Deuxièmement, parler d’amour et de confiance dans la relation de travail, c’est affirmer que le monde professionnel n’est pas un univers clos sur la technique et les résultats, mais ouvert sur toutes les dimensions de notre humanité. On juge que l’amour se situe généralement à la périphérie du professionnel, qu’il relève de notre vie privée, et l’on met une barrière étanche entre les deux pour préserver son intimité. Mais le leadership et le management ont besoin de relations vraies qui sortent du calcul et des attitudes professionnelles stéréotypées. « J’aime mes gars » me disait un responsable d’équipe sans paternalisme, et cette formule exprimait davantage un engagement passionné au service des autres, plutôt qu’un sentiment déplacé.
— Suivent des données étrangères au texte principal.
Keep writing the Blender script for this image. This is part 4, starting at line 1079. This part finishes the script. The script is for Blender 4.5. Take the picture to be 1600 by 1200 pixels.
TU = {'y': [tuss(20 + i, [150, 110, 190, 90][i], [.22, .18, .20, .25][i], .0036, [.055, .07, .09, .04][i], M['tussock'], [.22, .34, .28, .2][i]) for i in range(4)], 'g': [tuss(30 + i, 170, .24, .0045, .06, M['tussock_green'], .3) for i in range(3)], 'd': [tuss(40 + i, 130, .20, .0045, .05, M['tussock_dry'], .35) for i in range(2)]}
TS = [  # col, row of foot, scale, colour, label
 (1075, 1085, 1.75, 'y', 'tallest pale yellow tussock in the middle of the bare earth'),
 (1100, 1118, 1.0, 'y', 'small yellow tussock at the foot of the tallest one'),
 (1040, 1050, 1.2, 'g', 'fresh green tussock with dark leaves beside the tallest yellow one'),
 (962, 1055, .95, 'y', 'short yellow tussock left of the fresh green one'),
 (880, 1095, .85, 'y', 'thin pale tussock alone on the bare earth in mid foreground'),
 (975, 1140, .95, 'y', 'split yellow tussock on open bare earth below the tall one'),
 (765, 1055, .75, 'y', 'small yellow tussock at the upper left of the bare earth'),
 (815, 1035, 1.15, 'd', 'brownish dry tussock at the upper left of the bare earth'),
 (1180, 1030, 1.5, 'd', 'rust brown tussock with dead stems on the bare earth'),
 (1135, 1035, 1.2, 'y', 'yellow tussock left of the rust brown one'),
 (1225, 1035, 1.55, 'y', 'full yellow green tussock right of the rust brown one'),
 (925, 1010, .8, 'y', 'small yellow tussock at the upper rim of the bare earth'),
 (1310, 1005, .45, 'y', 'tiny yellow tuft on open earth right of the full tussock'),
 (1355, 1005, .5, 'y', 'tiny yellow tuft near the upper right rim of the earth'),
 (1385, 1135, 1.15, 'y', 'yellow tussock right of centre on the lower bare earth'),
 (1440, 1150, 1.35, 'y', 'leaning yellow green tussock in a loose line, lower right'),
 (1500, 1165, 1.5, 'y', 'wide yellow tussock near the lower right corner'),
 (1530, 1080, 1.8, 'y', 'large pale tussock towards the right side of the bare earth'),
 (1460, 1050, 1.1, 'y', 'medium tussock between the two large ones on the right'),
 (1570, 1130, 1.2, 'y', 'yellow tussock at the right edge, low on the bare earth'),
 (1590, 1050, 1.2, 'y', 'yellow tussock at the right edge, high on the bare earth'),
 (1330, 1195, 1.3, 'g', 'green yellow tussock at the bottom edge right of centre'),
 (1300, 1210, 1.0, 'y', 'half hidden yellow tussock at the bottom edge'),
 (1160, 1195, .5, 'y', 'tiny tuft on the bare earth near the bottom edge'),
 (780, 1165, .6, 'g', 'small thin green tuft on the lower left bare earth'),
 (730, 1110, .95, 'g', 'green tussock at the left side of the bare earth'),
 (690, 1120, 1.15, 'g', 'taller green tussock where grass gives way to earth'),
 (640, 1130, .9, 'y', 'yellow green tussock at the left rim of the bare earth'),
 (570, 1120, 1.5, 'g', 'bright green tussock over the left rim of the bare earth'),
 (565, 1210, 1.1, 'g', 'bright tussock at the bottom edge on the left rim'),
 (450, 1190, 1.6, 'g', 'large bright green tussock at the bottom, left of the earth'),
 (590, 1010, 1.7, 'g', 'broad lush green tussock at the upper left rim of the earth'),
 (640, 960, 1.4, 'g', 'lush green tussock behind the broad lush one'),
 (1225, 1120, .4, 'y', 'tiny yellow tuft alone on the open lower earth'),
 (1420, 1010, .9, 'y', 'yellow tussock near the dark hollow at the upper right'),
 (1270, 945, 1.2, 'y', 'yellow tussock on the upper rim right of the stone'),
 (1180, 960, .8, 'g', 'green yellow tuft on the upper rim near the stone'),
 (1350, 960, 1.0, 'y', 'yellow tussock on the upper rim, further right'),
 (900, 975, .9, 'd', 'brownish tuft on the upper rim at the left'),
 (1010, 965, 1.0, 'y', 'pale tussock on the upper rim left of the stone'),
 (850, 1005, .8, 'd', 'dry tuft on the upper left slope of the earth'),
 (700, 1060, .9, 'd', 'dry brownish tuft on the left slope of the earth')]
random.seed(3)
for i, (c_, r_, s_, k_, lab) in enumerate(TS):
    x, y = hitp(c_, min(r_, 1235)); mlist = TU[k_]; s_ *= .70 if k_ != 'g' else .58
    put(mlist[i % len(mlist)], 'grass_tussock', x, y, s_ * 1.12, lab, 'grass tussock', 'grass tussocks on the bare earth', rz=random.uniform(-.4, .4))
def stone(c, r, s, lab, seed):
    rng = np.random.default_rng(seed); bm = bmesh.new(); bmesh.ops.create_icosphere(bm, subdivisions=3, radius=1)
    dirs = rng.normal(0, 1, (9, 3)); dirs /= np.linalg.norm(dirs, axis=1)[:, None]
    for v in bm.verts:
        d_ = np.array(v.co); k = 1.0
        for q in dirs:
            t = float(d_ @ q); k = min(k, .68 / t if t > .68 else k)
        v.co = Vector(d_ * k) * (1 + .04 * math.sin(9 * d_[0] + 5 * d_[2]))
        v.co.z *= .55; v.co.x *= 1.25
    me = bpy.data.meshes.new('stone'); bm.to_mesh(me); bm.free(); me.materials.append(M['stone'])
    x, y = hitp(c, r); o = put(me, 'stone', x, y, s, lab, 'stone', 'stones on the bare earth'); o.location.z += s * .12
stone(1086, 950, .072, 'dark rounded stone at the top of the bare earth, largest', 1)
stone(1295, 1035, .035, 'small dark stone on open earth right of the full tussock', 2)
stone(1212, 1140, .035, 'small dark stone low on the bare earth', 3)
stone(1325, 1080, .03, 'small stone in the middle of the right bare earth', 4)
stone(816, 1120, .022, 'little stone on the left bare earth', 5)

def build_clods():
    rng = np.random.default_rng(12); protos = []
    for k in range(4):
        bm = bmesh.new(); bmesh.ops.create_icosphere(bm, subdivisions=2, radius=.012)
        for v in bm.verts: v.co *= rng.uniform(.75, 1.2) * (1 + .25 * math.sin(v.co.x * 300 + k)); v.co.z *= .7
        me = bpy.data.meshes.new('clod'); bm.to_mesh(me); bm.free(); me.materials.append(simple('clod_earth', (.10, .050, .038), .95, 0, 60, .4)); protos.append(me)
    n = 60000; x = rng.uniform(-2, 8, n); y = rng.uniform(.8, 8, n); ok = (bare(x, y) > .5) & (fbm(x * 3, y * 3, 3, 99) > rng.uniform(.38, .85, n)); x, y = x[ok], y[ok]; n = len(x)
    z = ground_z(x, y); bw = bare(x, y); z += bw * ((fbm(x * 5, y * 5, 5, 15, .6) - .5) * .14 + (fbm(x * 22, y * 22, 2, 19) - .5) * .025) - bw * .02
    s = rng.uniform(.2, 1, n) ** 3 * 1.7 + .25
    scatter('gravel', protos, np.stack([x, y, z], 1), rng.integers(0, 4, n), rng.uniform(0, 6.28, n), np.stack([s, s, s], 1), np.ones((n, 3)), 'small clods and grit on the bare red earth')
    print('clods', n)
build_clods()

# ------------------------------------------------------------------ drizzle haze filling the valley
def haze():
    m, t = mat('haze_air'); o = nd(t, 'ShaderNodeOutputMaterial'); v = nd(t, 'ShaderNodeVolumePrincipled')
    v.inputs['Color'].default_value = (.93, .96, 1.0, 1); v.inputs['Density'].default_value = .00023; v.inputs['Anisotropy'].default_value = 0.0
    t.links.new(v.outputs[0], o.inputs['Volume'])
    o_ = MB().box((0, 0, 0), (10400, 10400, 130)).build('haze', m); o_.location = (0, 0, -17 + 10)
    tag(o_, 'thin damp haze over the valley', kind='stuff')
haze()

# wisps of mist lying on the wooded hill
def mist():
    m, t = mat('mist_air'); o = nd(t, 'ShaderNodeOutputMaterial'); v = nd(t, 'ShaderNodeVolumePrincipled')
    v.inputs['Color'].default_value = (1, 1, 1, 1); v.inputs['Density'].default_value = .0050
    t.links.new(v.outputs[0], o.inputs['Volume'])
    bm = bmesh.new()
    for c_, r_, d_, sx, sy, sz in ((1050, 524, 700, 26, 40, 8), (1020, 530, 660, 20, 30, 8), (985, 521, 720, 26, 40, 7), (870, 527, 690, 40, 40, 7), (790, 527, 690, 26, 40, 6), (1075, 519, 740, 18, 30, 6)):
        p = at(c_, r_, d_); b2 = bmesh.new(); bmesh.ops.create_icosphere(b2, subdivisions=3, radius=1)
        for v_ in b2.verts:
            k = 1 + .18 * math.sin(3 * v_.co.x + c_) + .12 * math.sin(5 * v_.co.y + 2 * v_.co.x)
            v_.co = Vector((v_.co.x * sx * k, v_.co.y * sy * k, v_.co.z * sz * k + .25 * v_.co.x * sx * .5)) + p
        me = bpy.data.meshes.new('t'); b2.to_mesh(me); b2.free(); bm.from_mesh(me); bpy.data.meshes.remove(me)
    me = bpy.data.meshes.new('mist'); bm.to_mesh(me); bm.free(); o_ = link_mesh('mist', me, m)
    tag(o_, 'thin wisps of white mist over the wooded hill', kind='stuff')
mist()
Troisièmement, la bienveillance — un mot pas toujours apprécié dans le monde de l’entreprise — n'est-elle pas précisément une fenêtre ouverte sur l’amitié possible dans un cadre professionnel ? En effet, être bienveillant, c’est refuser la suspicion et sortir de la neutralité relationnelle, pour entrer dans une relation positive de confiance. Ce n’est pas pour rien qu’Aristote définit l’amitié comme une bienveillance réciproque, et Kant comme une confiance partagée. Une amitié fondée sur la confiance réciproque est le sommet d'une relation professionnelle. Quand Christine Lagarde parle d'amour dans le leadership, il me semble qu'il faut comprendre une générosité bienveillante et révélatrice des autres, ce qui est la marque d'un leadership profondément humain et libre.